The yorker is, sadly, out of fashion. These days it’s all slow balls, double-slow balls and super-slo-mo balls, but in those final overs nothing quite beats a screaming, in-dipping, worm-flattener that smashes toes, splinters bats and unplugs timber. Morne delivers his from such a height that they arrive on terra firma like a thunderbolt hurled by Zeus and are just as difficult to score off.
But yorkers, like thunderbolts, can be a tricky weapon to handle. They can go off in your hand. Amit Singh tried to unleash some of his own in Delhi’s last over but got badly burned. Unlike the Morkelyorker, the Amityorker does not smack into the turf with the impact of a scud missile. It floats, it drifts, it hangs delicately in the air for a moment, until it is smashed out of the sky and over the boundary.

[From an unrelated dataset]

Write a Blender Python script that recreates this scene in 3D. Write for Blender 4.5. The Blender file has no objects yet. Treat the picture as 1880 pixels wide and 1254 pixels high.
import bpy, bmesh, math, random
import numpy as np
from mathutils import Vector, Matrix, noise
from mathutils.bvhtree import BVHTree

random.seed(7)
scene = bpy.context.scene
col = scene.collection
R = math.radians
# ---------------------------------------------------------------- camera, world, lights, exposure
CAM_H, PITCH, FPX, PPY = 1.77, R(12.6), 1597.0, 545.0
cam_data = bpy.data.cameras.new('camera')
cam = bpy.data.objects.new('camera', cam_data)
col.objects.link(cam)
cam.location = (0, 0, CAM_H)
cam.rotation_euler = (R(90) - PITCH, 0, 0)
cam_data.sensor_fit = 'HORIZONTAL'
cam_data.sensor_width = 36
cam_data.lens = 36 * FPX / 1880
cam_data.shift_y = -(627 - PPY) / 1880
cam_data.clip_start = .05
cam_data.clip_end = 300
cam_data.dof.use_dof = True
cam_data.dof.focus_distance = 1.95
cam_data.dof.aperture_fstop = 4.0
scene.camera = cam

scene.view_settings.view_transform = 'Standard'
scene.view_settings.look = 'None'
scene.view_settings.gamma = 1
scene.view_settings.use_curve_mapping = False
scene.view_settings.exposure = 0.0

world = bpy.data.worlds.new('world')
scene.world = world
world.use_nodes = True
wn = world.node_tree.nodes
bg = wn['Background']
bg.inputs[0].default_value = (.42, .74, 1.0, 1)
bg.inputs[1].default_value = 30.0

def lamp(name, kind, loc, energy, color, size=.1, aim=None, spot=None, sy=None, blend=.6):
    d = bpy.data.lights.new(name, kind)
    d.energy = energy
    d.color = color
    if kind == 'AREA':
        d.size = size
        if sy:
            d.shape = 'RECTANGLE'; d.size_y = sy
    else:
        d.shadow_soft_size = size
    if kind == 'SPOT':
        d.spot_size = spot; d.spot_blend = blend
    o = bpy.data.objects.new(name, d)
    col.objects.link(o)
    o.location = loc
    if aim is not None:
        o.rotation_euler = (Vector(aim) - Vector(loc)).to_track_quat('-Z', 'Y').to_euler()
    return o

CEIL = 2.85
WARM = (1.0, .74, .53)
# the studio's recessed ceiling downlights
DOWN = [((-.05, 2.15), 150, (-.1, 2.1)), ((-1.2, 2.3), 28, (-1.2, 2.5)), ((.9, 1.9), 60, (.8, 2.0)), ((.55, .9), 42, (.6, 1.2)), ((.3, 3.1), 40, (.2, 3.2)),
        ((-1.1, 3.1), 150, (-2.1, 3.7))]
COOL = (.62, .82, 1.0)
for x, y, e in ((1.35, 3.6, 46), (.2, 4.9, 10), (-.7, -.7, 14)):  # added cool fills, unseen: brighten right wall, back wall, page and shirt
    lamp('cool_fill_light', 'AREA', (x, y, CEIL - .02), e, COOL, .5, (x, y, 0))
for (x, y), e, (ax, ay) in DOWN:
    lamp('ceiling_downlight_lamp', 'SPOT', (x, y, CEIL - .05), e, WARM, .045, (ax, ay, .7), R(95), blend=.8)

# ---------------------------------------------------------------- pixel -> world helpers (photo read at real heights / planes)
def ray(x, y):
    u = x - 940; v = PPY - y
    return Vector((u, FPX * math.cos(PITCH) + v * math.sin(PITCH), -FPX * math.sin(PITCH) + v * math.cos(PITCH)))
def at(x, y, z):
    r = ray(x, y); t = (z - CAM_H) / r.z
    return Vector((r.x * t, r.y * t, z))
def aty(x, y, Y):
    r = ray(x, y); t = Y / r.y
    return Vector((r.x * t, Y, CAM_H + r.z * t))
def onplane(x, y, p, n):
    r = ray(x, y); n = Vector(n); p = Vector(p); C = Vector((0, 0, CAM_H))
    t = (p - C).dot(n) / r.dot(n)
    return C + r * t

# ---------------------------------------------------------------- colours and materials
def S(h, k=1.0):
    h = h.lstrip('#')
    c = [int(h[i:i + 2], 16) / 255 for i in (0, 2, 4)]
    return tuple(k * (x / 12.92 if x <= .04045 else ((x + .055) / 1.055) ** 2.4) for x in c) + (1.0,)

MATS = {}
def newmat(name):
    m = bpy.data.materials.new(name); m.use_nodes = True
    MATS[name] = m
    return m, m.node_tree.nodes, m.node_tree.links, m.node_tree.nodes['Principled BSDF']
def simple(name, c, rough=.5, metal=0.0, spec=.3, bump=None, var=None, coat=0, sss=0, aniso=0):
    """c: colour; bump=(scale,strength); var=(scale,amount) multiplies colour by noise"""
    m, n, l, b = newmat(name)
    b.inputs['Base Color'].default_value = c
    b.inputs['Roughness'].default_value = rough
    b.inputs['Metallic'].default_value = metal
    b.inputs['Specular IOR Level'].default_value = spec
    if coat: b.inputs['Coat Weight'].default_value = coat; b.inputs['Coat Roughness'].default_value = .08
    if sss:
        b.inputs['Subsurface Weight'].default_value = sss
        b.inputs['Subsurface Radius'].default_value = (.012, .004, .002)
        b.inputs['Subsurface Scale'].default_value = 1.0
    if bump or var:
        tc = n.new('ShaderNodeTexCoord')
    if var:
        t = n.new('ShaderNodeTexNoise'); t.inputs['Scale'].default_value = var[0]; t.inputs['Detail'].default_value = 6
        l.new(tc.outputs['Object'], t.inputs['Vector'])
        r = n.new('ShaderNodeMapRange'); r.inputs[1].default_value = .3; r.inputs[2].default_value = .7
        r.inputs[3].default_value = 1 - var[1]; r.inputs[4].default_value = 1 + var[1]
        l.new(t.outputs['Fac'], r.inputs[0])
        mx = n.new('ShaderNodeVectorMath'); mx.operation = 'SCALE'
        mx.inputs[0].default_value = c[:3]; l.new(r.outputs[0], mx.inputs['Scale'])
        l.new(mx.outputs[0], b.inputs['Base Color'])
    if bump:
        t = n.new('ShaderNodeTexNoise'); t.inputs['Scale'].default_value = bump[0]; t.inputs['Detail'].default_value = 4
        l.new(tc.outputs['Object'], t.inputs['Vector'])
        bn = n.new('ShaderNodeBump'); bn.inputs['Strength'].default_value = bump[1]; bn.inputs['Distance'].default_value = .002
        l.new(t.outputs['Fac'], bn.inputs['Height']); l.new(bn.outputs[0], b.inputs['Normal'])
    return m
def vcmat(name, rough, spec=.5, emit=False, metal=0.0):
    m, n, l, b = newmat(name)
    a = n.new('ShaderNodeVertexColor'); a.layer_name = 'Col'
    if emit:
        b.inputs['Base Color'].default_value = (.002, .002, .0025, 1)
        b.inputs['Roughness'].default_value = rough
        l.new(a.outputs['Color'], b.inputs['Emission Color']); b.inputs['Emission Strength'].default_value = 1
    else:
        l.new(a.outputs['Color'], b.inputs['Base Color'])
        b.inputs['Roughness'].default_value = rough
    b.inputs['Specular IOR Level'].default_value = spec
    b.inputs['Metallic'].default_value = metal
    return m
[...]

With an over to go, the Double Rs needed a dozen. Rahane suffered a bat malfunction and several nasty splinters as his blade was shattered by Yadav, and then Owais could only squirt a single. Ten needed off three. But Rahul Dravid’s Test successor wasn’t done yet. He hit an impossible six over point and then a clever two into a gap on the on side. One for the tie, but Owais, sadly, runs like a tortoise with corns and Delhi, just, racked up another win. They’ll still finish fourth, mind.